Como se pode perceber nas falas, alguns conceitos ainda estavam pouco sólidos para alguns deles, entretanto esta foi a primeira entrevista escrita, nela pudemos identificar também uma dificuldade dos alunos em escrever. De modo geral eles conseguem uma expressão mais clara quando falam apenas, as entrevistas entregues apresentavam diversos erros gramaticais, que nos permitimos discutir com eles. Estes erros, no entanto, não atrapalharam no entendimento global das respostas e textos produzidos.

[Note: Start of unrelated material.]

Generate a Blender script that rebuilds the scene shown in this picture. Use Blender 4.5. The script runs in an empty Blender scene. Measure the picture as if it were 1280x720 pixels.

Quando perguntados sobre os motivos que os levaram a participar do grupo de teatro, eles responderam (outra entrevista escrita):

“Eu comecei a fazer teatro em outro colégio, meio por impulso, mas aí me apaixonei e não parei mais de fazer teatro”.
Joana (15 anos)
“O teatro é muito importante para mim, me tornou mais espontânea, me mostrou um lado do mundo que eu não conhecia, e me provou que sou capaz de realizar um bom trabalho”.
Joaquina (14 anos)
“Falar sobre mim é um pouco complicado talvez por eu ser um pouco complicado. Estou participando do grupo pois ele me trará conhecimentos indispensáveis há uma pessoa como eu, que quer aprender desta arte e poder expressar tais sentimentos em resultados gratificantes”.
João (16 anos)
“Eu precisava descobrir uma maneira de me comunicar com as pessoas, sem sentir medo de não ser aceita pela sociedade. Não conseguia olhar nos olhos de ninguém. Hoje depois de dois anos acho que consigo me envolver em qualquer grupo”.
Lúcia (17 anos)
“Eu era uma pessoa retraída, às vezes tímida e foi por isso que entrei para o teatro. Acabei me apaixonando pela arte de interpretar e achei que fui uma boa atriz e que tive boas idéias”.
Vera (18 anos)
(Informação verbal)

A coleta destas respostas foi definitiva para que pudéssemos perceber, mesmo que superficialmente, o papel que o teatro tem para cada um deles. A importância que cada um atribui ao teatro. E de um modo geral fica clara a presença do domínio afetivo, a forma apaixonada como cada aluno enxerga o teatro salta aos olhos, o que torna o trabalho da pesquisa tão delicado e sensível.